▶ [GIVEN PROBLEM]: Copy everything in the listing below word for word, apart from any images.

▶ [AVAILABLE DATA]:
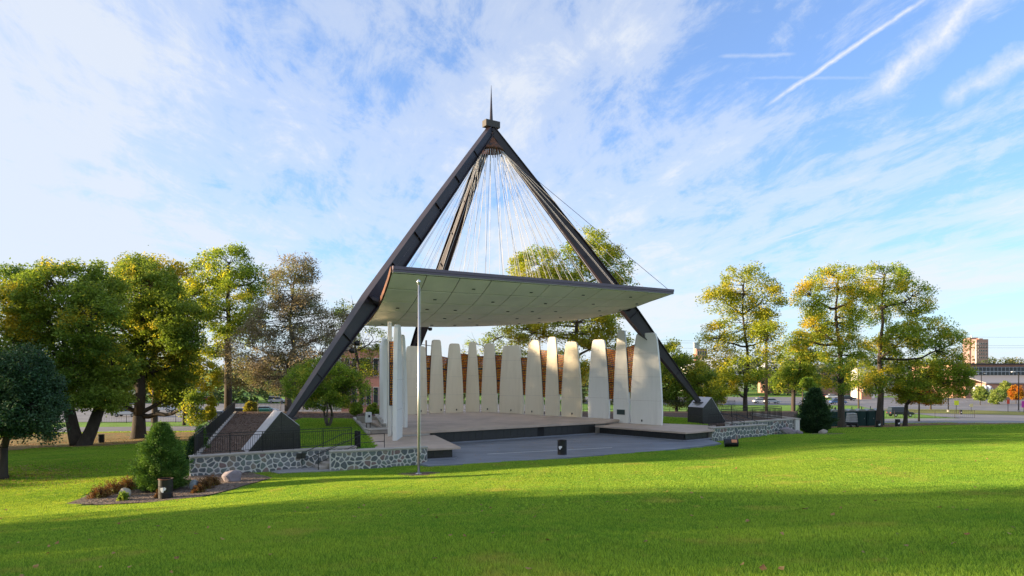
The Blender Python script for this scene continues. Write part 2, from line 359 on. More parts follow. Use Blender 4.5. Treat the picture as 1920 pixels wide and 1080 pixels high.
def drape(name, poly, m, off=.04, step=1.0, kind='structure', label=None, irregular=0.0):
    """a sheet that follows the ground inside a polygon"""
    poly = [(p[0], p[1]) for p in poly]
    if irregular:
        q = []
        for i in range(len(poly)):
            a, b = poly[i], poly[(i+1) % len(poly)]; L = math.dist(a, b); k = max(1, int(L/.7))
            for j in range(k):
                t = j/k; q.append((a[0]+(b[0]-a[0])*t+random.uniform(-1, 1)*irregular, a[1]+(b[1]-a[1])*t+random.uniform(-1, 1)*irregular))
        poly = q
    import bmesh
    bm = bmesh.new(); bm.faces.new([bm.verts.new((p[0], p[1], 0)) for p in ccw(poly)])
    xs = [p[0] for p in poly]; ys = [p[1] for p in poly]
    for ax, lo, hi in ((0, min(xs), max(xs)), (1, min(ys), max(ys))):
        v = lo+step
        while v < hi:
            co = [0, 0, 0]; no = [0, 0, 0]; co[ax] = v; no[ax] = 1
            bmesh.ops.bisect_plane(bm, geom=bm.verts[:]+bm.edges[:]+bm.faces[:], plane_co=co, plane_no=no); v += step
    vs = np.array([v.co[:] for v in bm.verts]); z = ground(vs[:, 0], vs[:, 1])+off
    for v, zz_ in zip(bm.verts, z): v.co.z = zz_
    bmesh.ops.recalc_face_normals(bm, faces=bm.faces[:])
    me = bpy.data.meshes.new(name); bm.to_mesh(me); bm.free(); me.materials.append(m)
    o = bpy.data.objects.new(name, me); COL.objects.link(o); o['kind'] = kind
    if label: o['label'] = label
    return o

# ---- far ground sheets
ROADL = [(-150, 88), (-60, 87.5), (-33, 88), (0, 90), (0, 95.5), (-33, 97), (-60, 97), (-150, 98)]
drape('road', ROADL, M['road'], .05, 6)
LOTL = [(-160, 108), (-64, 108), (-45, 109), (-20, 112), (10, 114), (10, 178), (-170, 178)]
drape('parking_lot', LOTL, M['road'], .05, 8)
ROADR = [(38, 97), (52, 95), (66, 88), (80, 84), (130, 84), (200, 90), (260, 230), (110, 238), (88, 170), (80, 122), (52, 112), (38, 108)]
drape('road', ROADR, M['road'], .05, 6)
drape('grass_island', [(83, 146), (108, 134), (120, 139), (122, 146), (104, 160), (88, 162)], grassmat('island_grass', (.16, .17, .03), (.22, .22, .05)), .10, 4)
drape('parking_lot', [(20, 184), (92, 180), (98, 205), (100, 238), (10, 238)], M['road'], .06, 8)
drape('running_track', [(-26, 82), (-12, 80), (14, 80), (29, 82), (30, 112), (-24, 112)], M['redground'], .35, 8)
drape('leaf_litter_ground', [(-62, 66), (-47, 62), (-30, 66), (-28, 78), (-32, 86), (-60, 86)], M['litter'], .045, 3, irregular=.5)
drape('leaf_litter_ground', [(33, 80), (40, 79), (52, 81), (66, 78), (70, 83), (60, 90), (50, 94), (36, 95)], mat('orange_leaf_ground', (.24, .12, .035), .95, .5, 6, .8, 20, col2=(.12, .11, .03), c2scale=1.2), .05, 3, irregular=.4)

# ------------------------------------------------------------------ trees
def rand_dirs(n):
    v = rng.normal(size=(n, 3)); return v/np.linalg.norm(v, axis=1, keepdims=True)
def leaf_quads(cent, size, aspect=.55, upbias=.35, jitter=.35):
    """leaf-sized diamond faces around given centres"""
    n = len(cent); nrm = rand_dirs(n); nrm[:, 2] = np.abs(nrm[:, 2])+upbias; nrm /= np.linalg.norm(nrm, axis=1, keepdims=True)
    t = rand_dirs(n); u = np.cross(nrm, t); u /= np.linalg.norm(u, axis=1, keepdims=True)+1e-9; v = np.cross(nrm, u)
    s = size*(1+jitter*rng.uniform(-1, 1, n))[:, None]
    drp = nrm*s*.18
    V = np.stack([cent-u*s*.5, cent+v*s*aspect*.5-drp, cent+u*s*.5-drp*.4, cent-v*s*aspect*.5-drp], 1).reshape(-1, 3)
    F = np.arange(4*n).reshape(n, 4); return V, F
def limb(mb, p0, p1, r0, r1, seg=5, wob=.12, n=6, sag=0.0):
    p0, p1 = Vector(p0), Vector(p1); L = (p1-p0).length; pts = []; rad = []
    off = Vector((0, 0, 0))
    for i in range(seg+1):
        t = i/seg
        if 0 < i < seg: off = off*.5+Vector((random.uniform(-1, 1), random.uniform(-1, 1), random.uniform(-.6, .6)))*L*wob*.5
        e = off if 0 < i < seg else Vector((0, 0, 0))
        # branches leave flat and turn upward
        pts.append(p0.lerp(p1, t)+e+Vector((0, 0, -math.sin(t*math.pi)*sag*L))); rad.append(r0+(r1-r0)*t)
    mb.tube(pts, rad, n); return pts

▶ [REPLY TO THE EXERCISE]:
The Blender Python script for this scene continues. Write part 2, from line 359 on. More parts follow. Use Blender 4.5. Treat the picture as 1920 pixels wide and 1080 pixels high.
def drape(name, poly, m, off=.04, step=1.0, kind='structure', label=None, irregular=0.0):
    """a sheet that follows the ground inside a polygon"""
    poly = [(p[0], p[1]) for p in poly]
    if irregular:
        q = []
        for i in range(len(poly)):
            a, b = poly[i], poly[(i+1) % len(poly)]; L = math.dist(a, b); k = max(1, int(L/.7))
            for j in range(k):
                t = j/k; q.append((a[0]+(b[0]-a[0])*t+random.uniform(-1, 1)*irregular, a[1]+(b[1]-a[1])*t+random.uniform(-1, 1)*irregular))
        poly = q
    import bmesh
    bm = bmesh.new(); bm.faces.new([bm.verts.new((p[0], p[1], 0)) for p in ccw(poly)])
    xs = [p[0] for p in poly]; ys = [p[1] for p in poly]
    for ax, lo, hi in ((0, min(xs), max(xs)), (1, min(ys), max(ys))):
        v = lo+step
        while v < hi:
            co = [0, 0, 0]; no = [0, 0, 0]; co[ax] = v; no[ax] = 1
            bmesh.ops.bisect_plane(bm, geom=bm.verts[:]+bm.edges[:]+bm.faces[:], plane_co=co, plane_no=no); v += step
    vs = np.array([v.co[:] for v in bm.verts]); z = ground(vs[:, 0], vs[:, 1])+off
    for v, zz_ in zip(bm.verts, z): v.co.z = zz_
    bmesh.ops.recalc_face_normals(bm, faces=bm.faces[:])
    me = bpy.data.meshes.new(name); bm.to_mesh(me); bm.free(); me.materials.append(m)
    o = bpy.data.objects.new(name, me); COL.objects.link(o); o['kind'] = kind
    if label: o['label'] = label
    return o

# ---- far ground sheets
ROADL = [(-150, 88), (-60, 87.5), (-33, 88), (0, 90), (0, 95.5), (-33, 97), (-60, 97), (-150, 98)]
drape('road', ROADL, M['road'], .05, 6)
LOTL = [(-160, 108), (-64, 108), (-45, 109), (-20, 112), (10, 114), (10, 178), (-170, 178)]
drape('parking_lot', LOTL, M['road'], .05, 8)
ROADR = [(38, 97), (52, 95), (66, 88), (80, 84), (130, 84), (200, 90), (260, 230), (110, 238), (88, 170), (80, 122), (52, 112), (38, 108)]
drape('road', ROADR, M['road'], .05, 6)
drape('grass_island', [(83, 146), (108, 134), (120, 139), (122, 146), (104, 160), (88, 162)], grassmat('island_grass', (.16, .17, .03), (.22, .22, .05)), .10, 4)
drape('parking_lot', [(20, 184), (92, 180), (98, 205), (100, 238), (10, 238)], M['road'], .06, 8)
drape('running_track', [(-26, 82), (-12, 80), (14, 80), (29, 82), (30, 112), (-24, 112)], M['redground'], .35, 8)
drape('leaf_litter_ground', [(-62, 66), (-47, 62), (-30, 66), (-28, 78), (-32, 86), (-60, 86)], M['litter'], .045, 3, irregular=.5)
drape('leaf_litter_ground', [(33, 80), (40, 79), (52, 81), (66, 78), (70, 83), (60, 90), (50, 94), (36, 95)], mat('orange_leaf_ground', (.24, .12, .035), .95, .5, 6, .8, 20, col2=(.12, .11, .03), c2scale=1.2), .05, 3, irregular=.4)

# ------------------------------------------------------------------ trees
def rand_dirs(n):
    v = rng.normal(size=(n, 3)); return v/np.linalg.norm(v, axis=1, keepdims=True)
def leaf_quads(cent, size, aspect=.55, upbias=.35, jitter=.35):
    """leaf-sized diamond faces around given centres"""
    n = len(cent); nrm = rand_dirs(n); nrm[:, 2] = np.abs(nrm[:, 2])+upbias; nrm /= np.linalg.norm(nrm, axis=1, keepdims=True)
    t = rand_dirs(n); u = np.cross(nrm, t); u /= np.linalg.norm(u, axis=1, keepdims=True)+1e-9; v = np.cross(nrm, u)
    s = size*(1+jitter*rng.uniform(-1, 1, n))[:, None]
    drp = nrm*s*.18
    V = np.stack([cent-u*s*.5, cent+v*s*aspect*.5-drp, cent+u*s*.5-drp*.4, cent-v*s*aspect*.5-drp], 1).reshape(-1, 3)
    F = np.arange(4*n).reshape(n, 4); return V, F
def limb(mb, p0, p1, r0, r1, seg=5, wob=.12, n=6, sag=0.0):
    p0, p1 = Vector(p0), Vector(p1); L = (p1-p0).length; pts = []; rad = []
    off = Vector((0, 0, 0))
    for i in range(seg+1):
        t = i/seg
        if 0 < i < seg: off = off*.5+Vector((random.uniform(-1, 1), random.uniform(-1, 1), random.uniform(-.6, .6)))*L*wob*.5
        e = off if 0 < i < seg else Vector((0, 0, 0))
        # branches leave flat and turn upward
        pts.append(p0.lerp(p1, t)+e+Vector((0, 0, -math.sin(t*math.pi)*sag*L))); rad.append(r0+(r1-r0)*t)
    mb.tube(pts, rad, n); return pts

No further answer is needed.